Une femme assise tend la main vers un homme qui s’éloigne sur scène.
Deux artistes interprètent la pièce « Time Waits for No One » avec la troupe WhoS en 2014, au cœur d’un théâtre en rond. Photo : Jam Hamidi pour WHoS.
Au beau milieu d’une prison fédérale sur l’île de Vancouver, un groupe de détenus s’affaire à répéter des répliques, à ajuster l’éclairage et à peindre les décors d’une scène improvisée.

William Head on Stage (WHoS), la seule compagnie de théâtre gérée par des personnes incarcérées au Canada, se prépare en vue de son prochain spectacle. Depuis plus de 40 ans, WHoS convie chaque année un public intrigué à une production théâtrale montée de toutes pièces. 

Le concept n’a rien de nouveau; mais d’un point de vue criminologique, l’approche est très révélatrice des dynamiques carcérales et des possibilités de réinsertion sociale. C’est justement l’objet d’un ouvrage récent, Staging Prison Theatre in Canada, signé par les criminologues Thana Ridha (diplômée du programme de criminologie de l’Université d’Ottawa) et Sylvie Frigon (professeure et vice-doyenne aux études supérieures à la Faculté des sciences sociales), et publié aux Presses de l’Université d’Ottawa.

Le projet de recherche, axé sur l’expérience des membres de WHoS, constitue une première au Canada. On y analyse les liens entre création artistique, détention, construction identitaire et évolution personnelle et sociale.

La réinsertion sociale sous un nouvel éclairage

Le théâtre carcéral est souvent abordé à travers le prisme du théâtre appliqué, où les praticiennes et praticiens se livrent à des réflexions tirées de leur travail sur le terrain. Au lieu d’analyser la performance scénique, Mmes Ridha et Frigon se concentrent sur sa réalisation – un processus axé sur la collaboration, la responsabilisation et l’expression émotionnelle – en contexte de détention.

En quoi ce projet de création collective redéfinit-il la réinsertion? Les deux chercheuses abordent la question sous un angle criminologique, en analysant les structures carcérales, les répercussions émotionnelles de l’incarcération et les témoignages des personnes impliquées.
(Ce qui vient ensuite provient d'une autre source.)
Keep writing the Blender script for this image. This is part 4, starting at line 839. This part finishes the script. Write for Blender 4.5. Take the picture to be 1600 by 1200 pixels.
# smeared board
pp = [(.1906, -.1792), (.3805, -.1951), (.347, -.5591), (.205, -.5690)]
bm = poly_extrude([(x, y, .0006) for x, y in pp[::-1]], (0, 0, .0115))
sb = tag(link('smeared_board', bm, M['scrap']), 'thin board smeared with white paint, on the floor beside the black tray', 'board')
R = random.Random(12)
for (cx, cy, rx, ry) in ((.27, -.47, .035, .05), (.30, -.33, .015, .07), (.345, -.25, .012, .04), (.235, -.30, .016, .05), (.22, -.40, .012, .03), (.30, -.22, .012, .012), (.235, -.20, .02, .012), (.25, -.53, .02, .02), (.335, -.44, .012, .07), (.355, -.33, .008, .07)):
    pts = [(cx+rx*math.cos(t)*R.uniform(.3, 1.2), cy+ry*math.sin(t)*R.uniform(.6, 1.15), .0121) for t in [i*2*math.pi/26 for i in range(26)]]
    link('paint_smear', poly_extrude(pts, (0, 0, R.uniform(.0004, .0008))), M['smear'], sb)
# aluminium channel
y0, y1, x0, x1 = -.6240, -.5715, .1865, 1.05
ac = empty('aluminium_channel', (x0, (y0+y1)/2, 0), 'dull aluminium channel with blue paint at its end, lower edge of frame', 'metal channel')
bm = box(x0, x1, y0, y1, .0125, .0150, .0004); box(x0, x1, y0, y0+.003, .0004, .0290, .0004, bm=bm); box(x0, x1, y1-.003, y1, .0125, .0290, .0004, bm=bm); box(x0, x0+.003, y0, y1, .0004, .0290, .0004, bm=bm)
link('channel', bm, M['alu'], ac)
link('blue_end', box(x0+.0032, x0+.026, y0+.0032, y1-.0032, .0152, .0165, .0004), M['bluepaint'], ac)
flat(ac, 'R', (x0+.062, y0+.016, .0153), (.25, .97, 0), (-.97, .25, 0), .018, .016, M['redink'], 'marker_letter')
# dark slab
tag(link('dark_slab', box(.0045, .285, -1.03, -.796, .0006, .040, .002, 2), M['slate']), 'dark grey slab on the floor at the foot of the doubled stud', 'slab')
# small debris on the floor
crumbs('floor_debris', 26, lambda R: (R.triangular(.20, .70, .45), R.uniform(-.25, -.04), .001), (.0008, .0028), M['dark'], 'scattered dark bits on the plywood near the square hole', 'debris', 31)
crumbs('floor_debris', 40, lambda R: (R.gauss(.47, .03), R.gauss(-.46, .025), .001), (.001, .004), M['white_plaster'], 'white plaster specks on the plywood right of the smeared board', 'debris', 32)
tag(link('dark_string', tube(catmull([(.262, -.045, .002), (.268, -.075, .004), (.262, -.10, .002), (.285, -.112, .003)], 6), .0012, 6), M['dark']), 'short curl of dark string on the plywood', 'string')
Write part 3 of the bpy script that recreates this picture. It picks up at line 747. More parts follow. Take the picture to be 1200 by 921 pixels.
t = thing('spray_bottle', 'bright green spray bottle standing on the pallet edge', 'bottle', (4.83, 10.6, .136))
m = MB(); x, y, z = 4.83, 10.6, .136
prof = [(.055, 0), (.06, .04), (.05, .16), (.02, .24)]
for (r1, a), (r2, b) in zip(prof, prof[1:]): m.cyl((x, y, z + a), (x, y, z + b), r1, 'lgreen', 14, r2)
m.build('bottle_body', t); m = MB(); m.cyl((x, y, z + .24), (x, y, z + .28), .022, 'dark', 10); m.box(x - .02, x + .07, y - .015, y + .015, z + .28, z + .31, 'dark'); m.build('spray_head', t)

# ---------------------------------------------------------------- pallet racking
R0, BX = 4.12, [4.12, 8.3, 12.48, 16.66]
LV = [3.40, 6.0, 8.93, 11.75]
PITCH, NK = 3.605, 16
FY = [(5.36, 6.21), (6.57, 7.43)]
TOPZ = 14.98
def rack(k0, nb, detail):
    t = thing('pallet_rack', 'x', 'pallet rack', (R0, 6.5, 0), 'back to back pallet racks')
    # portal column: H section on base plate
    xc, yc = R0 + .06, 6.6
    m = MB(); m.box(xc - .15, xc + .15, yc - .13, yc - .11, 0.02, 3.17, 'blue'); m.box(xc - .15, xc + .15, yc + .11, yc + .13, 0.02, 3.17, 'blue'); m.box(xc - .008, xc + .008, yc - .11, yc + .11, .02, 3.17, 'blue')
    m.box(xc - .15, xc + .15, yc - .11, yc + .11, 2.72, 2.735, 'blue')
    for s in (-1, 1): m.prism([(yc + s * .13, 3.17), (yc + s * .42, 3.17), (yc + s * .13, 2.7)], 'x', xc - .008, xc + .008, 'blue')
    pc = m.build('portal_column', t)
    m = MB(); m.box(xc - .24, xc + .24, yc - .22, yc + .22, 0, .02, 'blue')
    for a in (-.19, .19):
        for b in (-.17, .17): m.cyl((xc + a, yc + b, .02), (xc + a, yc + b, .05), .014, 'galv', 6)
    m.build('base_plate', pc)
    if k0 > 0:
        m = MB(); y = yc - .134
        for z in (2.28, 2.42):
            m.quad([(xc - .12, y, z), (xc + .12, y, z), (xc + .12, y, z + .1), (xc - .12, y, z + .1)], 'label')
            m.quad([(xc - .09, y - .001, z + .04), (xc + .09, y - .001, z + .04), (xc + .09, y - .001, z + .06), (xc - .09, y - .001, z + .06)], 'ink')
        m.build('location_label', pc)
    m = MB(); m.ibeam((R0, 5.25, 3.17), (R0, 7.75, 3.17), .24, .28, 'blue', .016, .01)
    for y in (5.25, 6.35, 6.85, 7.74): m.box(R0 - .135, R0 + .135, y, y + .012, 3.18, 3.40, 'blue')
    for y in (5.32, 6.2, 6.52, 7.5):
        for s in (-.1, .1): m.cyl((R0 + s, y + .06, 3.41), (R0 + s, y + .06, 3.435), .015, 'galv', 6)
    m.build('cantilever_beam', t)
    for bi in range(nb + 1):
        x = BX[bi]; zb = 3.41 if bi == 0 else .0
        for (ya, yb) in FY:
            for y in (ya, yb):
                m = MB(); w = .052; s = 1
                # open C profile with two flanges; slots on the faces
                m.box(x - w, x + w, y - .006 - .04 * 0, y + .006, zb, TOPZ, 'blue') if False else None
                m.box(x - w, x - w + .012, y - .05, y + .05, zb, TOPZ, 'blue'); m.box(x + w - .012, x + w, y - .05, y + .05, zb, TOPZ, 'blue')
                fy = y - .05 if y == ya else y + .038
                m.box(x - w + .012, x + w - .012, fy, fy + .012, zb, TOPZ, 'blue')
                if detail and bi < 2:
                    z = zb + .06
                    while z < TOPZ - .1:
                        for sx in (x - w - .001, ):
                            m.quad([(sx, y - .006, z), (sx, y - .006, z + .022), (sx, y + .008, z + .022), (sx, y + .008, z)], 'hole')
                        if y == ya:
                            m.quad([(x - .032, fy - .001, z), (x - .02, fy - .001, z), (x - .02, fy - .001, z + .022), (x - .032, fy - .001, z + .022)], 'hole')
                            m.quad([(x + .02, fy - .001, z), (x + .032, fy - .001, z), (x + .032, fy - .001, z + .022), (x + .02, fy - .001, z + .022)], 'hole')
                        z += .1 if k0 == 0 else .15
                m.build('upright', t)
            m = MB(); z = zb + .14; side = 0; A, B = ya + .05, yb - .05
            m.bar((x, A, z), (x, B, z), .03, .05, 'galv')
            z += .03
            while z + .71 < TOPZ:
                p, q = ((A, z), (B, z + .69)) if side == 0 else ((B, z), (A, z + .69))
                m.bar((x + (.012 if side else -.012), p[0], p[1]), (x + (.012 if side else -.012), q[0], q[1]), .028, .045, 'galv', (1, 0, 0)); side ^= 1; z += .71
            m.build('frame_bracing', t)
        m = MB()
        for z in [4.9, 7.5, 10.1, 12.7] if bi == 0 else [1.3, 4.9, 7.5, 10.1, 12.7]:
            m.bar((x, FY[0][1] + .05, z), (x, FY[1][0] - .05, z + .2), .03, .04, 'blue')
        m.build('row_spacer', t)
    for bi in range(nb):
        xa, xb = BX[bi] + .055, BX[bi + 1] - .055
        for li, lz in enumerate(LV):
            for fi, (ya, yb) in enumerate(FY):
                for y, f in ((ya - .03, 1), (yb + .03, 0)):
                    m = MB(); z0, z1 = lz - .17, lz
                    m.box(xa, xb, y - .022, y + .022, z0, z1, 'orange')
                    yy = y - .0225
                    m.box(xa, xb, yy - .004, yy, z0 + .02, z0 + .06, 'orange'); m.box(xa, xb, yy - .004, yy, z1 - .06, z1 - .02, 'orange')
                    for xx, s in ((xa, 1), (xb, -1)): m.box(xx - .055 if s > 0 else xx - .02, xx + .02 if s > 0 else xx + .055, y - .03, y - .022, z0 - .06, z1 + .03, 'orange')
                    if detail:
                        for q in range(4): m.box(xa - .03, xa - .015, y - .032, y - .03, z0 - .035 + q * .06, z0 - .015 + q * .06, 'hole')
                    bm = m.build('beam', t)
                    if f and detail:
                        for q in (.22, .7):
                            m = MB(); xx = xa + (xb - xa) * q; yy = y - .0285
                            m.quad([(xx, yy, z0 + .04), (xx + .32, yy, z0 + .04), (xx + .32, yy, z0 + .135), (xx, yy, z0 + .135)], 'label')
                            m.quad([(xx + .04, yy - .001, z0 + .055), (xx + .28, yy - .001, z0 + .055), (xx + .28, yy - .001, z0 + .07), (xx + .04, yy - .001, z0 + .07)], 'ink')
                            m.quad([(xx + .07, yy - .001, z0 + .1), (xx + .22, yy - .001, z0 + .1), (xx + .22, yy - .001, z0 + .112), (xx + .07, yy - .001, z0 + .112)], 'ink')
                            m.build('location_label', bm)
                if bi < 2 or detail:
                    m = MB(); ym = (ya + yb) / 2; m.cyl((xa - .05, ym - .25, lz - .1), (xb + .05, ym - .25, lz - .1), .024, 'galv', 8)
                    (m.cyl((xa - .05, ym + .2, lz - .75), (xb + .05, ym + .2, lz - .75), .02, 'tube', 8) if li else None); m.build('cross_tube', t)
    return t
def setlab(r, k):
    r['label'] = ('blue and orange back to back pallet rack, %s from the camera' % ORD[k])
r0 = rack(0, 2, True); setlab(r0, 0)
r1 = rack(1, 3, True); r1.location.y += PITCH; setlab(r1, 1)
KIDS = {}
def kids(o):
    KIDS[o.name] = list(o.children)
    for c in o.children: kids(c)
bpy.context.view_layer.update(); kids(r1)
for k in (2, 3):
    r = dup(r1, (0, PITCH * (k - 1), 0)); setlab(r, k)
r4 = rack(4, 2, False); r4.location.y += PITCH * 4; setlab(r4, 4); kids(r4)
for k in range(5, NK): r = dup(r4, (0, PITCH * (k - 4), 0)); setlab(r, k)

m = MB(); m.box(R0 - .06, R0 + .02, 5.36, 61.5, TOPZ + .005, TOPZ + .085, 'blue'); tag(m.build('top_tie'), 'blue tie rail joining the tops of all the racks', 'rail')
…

« Nous utilisons un cadre conceptuel inédit qui rend pleinement compte du contexte carcéral, de ses structures et de ses dynamiques sociales », explique Mme Ridha. 

Thana Ridha

«  Nous utilisons un cadre conceptuel inédit qui rend pleinement compte du contexte carcéral, de ses structures et de ses dynamiques sociales »

Thana Ridha

— diplômée du programme de criminologie de l’Université d’Ottawa

Un des points saillants de l’étude est que WHoS représente un espace à part, tant sur le plan émotionnel que social : c’est l’un des seuls endroits de la prison où les détenus peuvent se sentir en confiance, exprimer librement leurs émotions, prendre des initiatives et tisser des liens authentiques.

Une expérience transformatrice pour les détenus

Contrairement aux approches correctionnelles traditionnelles, généralement rigides et axées sur la réduction de risques précis, WHoS repose sur une démarche volontaire, artistique et collaborative. La compagnie mise sur ce que la criminologie appelle des « facteurs de protection », soit la coopération, la communication et les liens sociaux; autant d’éléments qui contribuent à la désistance, ou la sortie de la délinquance vers une vie prosociale.

Au-delà des compétences en interprétation théâtrale, en conception de décors, en création de costumes et en gestion, les participants y gagnent un précieux sentiment d’autonomie. Le fonctionnement collaboratif de la troupe a transformé les dynamiques sociales de la prison, favorisant la confiance et le partage des responsabilités, des valeurs rarement associées au milieu carcéral. « Nous avons été stupéfaites de voir à quel point le théâtre avait changé les rapports humains et favorisé un sentiment d’appartenance communautaire », confie Mme Frigon. 

La présence d’un public externe y est aussi pour quelque chose. Les représentations donnent l’occasion aux membres de la communauté d’interagir avec les détenus, des échanges qui aident à déconstruire les préjugés et offrent une certaine forme de reconnaissance et de visibilité bien rare derrière les barreaux.

La suite du projet

L’étude de Thana Ridha et de Sylvie Frigon n’est qu’un point de départ. Les criminologues prévoient retourner au pénitencier William Head cette année, durant la saison du théâtre, pour présenter leur ouvrage aux hommes qui l’ont inspiré.

Elles espèrent que leur projet alimentera la réflexion sur l’importance des initiatives artistiques dans le processus de réinsertion sociale comme moteurs de partage, de connexion humaine et d’imagination collective et individuelle.